┏━━
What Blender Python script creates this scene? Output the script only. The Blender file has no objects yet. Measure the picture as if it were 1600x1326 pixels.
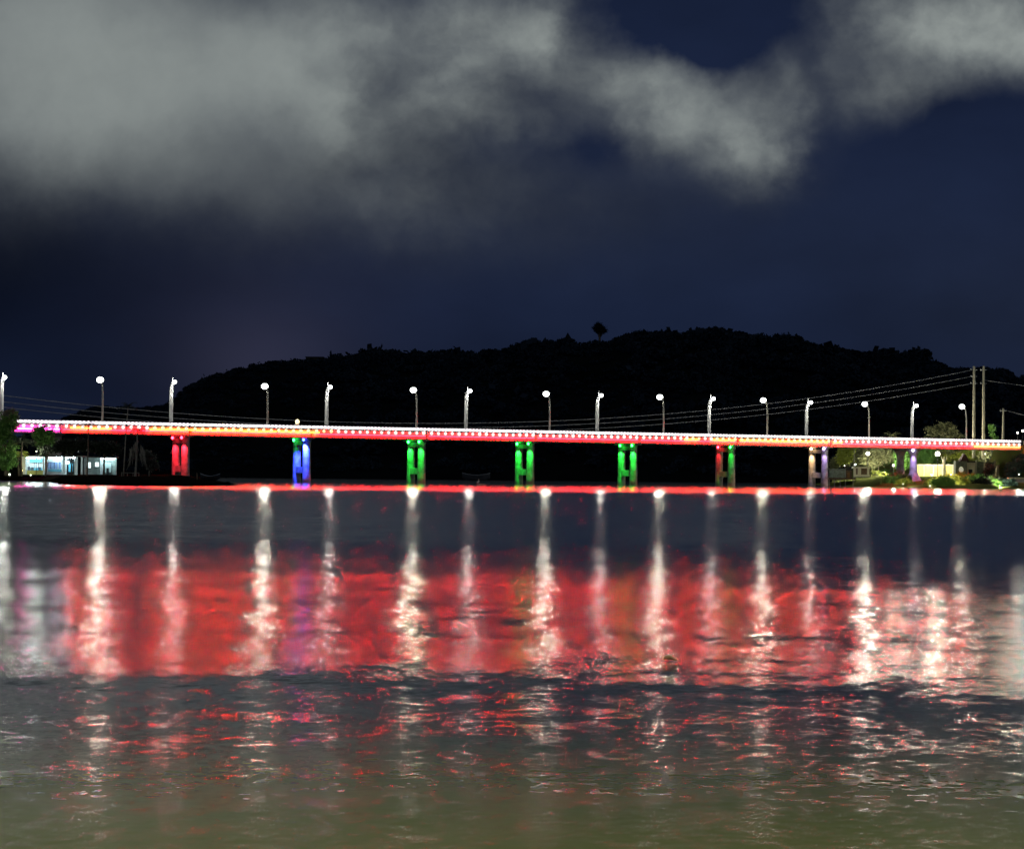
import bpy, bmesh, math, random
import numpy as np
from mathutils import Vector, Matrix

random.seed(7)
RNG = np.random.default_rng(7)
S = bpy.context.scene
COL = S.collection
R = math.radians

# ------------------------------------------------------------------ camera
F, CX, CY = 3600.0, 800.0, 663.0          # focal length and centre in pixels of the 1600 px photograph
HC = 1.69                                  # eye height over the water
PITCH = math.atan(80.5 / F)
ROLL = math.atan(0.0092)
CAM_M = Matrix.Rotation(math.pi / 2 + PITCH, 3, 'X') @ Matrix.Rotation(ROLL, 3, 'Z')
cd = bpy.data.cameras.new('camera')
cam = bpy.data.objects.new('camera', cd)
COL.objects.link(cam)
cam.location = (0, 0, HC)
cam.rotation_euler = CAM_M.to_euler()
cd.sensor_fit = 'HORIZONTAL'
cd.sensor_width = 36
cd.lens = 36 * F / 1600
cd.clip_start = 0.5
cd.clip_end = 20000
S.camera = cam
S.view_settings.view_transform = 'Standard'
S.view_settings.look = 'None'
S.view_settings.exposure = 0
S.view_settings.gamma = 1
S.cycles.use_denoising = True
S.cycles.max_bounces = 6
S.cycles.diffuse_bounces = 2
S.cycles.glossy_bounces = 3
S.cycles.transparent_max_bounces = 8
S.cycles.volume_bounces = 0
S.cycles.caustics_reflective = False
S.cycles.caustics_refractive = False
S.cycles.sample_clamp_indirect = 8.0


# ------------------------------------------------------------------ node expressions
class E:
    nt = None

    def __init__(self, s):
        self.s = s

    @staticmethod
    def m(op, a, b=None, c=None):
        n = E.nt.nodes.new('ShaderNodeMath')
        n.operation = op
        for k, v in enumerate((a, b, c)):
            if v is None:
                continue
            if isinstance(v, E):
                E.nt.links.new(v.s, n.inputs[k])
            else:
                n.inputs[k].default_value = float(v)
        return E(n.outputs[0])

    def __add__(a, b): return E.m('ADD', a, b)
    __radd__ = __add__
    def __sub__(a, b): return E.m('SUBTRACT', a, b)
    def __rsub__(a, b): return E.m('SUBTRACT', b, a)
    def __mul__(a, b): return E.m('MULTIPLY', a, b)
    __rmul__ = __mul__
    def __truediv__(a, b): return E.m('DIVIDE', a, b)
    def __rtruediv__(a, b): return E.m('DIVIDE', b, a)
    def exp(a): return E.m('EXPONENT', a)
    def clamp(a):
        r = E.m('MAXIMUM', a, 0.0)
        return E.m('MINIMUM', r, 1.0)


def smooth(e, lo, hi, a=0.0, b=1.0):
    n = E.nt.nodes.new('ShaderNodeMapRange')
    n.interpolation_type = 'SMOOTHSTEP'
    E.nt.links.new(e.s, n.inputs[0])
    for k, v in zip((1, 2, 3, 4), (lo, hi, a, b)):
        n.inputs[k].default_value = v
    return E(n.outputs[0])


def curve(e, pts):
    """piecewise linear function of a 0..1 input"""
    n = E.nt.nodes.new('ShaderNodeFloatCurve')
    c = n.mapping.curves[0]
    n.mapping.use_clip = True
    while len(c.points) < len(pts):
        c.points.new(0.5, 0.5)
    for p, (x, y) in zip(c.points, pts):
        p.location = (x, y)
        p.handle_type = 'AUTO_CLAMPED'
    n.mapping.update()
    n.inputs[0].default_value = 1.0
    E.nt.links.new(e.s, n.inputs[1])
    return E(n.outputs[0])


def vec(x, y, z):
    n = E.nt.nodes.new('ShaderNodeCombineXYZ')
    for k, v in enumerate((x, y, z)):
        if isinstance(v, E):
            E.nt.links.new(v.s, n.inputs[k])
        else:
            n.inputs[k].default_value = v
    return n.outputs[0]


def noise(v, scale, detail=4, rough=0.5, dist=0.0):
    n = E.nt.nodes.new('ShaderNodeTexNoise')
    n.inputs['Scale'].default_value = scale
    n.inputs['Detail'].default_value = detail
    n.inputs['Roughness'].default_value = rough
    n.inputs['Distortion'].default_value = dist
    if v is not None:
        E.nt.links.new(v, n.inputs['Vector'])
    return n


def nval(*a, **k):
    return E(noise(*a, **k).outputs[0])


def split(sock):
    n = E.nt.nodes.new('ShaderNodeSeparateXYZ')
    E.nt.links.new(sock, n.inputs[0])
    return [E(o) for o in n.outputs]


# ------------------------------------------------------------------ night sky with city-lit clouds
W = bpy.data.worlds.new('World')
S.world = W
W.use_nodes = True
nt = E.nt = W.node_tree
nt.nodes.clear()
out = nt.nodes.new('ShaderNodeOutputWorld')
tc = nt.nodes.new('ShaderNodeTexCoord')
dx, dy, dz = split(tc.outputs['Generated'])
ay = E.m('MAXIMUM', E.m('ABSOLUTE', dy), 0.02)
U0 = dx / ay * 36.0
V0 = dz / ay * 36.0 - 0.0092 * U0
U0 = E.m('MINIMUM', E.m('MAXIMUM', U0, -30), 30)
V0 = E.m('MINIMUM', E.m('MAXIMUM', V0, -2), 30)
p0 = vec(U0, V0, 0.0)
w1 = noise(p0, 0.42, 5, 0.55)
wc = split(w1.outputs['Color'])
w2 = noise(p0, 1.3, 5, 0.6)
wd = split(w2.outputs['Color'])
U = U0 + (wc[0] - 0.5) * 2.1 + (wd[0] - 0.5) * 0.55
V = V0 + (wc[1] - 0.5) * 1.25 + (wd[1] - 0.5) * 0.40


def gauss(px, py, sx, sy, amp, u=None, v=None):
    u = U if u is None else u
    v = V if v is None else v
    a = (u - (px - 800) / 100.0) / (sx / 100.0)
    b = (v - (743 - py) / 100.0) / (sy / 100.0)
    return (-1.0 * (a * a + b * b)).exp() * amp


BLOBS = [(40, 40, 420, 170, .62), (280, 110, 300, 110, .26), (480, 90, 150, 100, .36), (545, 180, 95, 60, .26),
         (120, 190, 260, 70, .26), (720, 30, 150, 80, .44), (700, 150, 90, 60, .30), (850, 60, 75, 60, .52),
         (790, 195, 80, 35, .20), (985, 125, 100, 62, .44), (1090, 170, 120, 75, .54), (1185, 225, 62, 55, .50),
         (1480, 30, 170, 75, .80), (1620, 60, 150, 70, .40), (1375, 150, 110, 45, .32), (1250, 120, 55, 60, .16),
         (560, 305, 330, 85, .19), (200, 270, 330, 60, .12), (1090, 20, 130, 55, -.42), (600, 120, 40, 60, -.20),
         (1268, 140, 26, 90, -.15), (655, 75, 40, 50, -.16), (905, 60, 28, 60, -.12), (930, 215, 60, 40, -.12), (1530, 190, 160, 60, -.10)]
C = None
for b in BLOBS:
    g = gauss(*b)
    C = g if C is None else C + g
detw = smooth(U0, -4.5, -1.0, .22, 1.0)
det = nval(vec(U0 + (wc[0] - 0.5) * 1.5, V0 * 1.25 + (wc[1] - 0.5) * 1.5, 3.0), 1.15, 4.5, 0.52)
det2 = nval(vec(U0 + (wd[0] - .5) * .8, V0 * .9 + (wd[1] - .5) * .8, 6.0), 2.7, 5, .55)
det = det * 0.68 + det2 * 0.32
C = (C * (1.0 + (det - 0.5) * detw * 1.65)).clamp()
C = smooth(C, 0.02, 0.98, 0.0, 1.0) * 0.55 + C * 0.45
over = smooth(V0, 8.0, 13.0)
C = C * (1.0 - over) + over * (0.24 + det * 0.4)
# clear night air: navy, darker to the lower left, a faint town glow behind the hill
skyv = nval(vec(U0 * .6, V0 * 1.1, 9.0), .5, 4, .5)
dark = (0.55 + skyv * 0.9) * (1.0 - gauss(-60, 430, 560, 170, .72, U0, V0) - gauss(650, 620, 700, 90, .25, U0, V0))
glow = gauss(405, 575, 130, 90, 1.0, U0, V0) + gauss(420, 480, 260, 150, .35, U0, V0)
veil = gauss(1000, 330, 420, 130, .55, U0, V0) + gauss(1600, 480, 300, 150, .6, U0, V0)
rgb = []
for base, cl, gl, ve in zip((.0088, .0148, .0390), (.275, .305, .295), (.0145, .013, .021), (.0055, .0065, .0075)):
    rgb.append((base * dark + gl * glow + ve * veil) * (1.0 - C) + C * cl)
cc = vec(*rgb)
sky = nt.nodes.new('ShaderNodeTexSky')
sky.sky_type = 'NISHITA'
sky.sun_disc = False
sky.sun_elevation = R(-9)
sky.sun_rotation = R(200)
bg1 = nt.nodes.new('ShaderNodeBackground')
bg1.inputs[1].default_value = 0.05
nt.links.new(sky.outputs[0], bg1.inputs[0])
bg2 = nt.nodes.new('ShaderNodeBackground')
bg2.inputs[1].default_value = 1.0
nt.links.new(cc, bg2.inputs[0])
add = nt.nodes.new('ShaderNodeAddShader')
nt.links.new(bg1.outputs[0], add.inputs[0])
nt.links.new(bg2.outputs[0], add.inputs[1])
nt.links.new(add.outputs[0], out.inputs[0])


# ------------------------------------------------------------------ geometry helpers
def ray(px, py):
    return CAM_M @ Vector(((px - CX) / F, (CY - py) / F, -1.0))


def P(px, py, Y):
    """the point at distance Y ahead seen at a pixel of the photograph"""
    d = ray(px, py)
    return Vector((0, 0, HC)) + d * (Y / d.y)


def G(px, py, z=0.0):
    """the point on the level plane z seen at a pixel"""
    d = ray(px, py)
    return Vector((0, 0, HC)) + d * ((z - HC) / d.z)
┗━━
*WHAT THIS TASK INVOLVES*.
From the opening line of the listing above through the line bearing "R = math.radians", repeat each line exactly. Drop every picture.

*CORRECT RESPONSE*.
What Blender Python script creates this scene? Output the script only. The Blender file has no objects yet. Measure the picture as if it were 1600x1326 pixels.
import bpy, bmesh, math, random
import numpy as np
from mathutils import Vector, Matrix

random.seed(7)
RNG = np.random.default_rng(7)
S = bpy.context.scene
COL = S.collection
R = math.radians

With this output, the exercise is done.